━━━ GIVEN RECORDS
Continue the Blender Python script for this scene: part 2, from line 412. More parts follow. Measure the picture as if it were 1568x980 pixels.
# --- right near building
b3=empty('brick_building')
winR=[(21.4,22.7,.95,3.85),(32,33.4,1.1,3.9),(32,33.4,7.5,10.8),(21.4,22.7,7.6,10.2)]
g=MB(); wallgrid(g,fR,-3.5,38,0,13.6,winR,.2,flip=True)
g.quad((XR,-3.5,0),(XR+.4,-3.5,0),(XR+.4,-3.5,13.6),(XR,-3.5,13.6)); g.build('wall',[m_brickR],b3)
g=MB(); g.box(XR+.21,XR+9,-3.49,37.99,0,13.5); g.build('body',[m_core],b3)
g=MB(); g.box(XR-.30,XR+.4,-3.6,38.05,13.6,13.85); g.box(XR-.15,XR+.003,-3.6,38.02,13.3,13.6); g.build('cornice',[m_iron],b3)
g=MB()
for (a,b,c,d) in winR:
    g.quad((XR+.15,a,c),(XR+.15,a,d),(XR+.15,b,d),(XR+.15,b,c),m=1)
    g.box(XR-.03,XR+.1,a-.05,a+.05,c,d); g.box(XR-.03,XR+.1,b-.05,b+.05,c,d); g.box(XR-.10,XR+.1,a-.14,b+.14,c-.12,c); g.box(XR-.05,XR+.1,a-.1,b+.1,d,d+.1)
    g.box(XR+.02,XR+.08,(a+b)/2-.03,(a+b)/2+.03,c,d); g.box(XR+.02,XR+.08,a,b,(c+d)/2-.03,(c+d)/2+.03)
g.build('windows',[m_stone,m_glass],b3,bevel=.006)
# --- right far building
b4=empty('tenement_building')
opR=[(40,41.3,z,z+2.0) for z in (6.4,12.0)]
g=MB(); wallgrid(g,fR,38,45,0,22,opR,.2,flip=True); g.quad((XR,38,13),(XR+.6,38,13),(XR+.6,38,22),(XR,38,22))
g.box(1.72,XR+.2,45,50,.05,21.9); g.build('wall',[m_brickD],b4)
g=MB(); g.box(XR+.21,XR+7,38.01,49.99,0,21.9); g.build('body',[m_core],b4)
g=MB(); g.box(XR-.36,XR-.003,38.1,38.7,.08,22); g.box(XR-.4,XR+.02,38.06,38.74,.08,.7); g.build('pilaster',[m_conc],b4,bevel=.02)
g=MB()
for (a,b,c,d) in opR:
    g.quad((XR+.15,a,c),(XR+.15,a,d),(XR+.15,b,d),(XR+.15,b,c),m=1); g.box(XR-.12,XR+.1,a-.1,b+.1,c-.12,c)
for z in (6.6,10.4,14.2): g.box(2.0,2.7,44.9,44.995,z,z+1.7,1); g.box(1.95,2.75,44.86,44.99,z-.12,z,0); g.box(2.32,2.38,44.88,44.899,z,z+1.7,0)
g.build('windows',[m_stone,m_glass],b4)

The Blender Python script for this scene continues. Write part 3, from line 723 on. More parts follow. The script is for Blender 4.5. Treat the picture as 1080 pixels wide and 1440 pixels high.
━━━━━━
Output the entries verbatim.

» **THE SOLUTION**
Continue the Blender Python script for this scene: part 2, from line 412. More parts follow. Measure the picture as if it were 1568x980 pixels.
# --- right near building
b3=empty('brick_building')
winR=[(21.4,22.7,.95,3.85),(32,33.4,1.1,3.9),(32,33.4,7.5,10.8),(21.4,22.7,7.6,10.2)]
g=MB(); wallgrid(g,fR,-3.5,38,0,13.6,winR,.2,flip=True)
g.quad((XR,-3.5,0),(XR+.4,-3.5,0),(XR+.4,-3.5,13.6),(XR,-3.5,13.6)); g.build('wall',[m_brickR],b3)
g=MB(); g.box(XR+.21,XR+9,-3.49,37.99,0,13.5); g.build('body',[m_core],b3)
g=MB(); g.box(XR-.30,XR+.4,-3.6,38.05,13.6,13.85); g.box(XR-.15,XR+.003,-3.6,38.02,13.3,13.6); g.build('cornice',[m_iron],b3)
g=MB()
for (a,b,c,d) in winR:
    g.quad((XR+.15,a,c),(XR+.15,a,d),(XR+.15,b,d),(XR+.15,b,c),m=1)
    g.box(XR-.03,XR+.1,a-.05,a+.05,c,d); g.box(XR-.03,XR+.1,b-.05,b+.05,c,d); g.box(XR-.10,XR+.1,a-.14,b+.14,c-.12,c); g.box(XR-.05,XR+.1,a-.1,b+.1,d,d+.1)
    g.box(XR+.02,XR+.08,(a+b)/2-.03,(a+b)/2+.03,c,d); g.box(XR+.02,XR+.08,a,b,(c+d)/2-.03,(c+d)/2+.03)
g.build('windows',[m_stone,m_glass],b3,bevel=.006)
# --- right far building
b4=empty('tenement_building')
opR=[(40,41.3,z,z+2.0) for z in (6.4,12.0)]
g=MB(); wallgrid(g,fR,38,45,0,22,opR,.2,flip=True); g.quad((XR,38,13),(XR+.6,38,13),(XR+.6,38,22),(XR,38,22))
g.box(1.72,XR+.2,45,50,.05,21.9); g.build('wall',[m_brickD],b4)
g=MB(); g.box(XR+.21,XR+7,38.01,49.99,0,21.9); g.build('body',[m_core],b4)
g=MB(); g.box(XR-.36,XR-.003,38.1,38.7,.08,22); g.box(XR-.4,XR+.02,38.06,38.74,.08,.7); g.build('pilaster',[m_conc],b4,bevel=.02)
g=MB()
for (a,b,c,d) in opR:
    g.quad((XR+.15,a,c),(XR+.15,a,d),(XR+.15,b,d),(XR+.15,b,c),m=1); g.box(XR-.12,XR+.1,a-.1,b+.1,c-.12,c)
for z in (6.6,10.4,14.2): g.box(2.0,2.7,44.9,44.995,z,z+1.7,1); g.box(1.95,2.75,44.86,44.99,z-.12,z,0); g.box(2.32,2.38,44.88,44.899,z,z+1.7,0)
g.build('windows',[m_stone,m_glass],b4)

The Blender Python script for this scene continues. Write part 3, from line 723 on. More parts follow. The script is for Blender 4.5. Treat the picture as 1080 pixels wide and 1440 pixels high.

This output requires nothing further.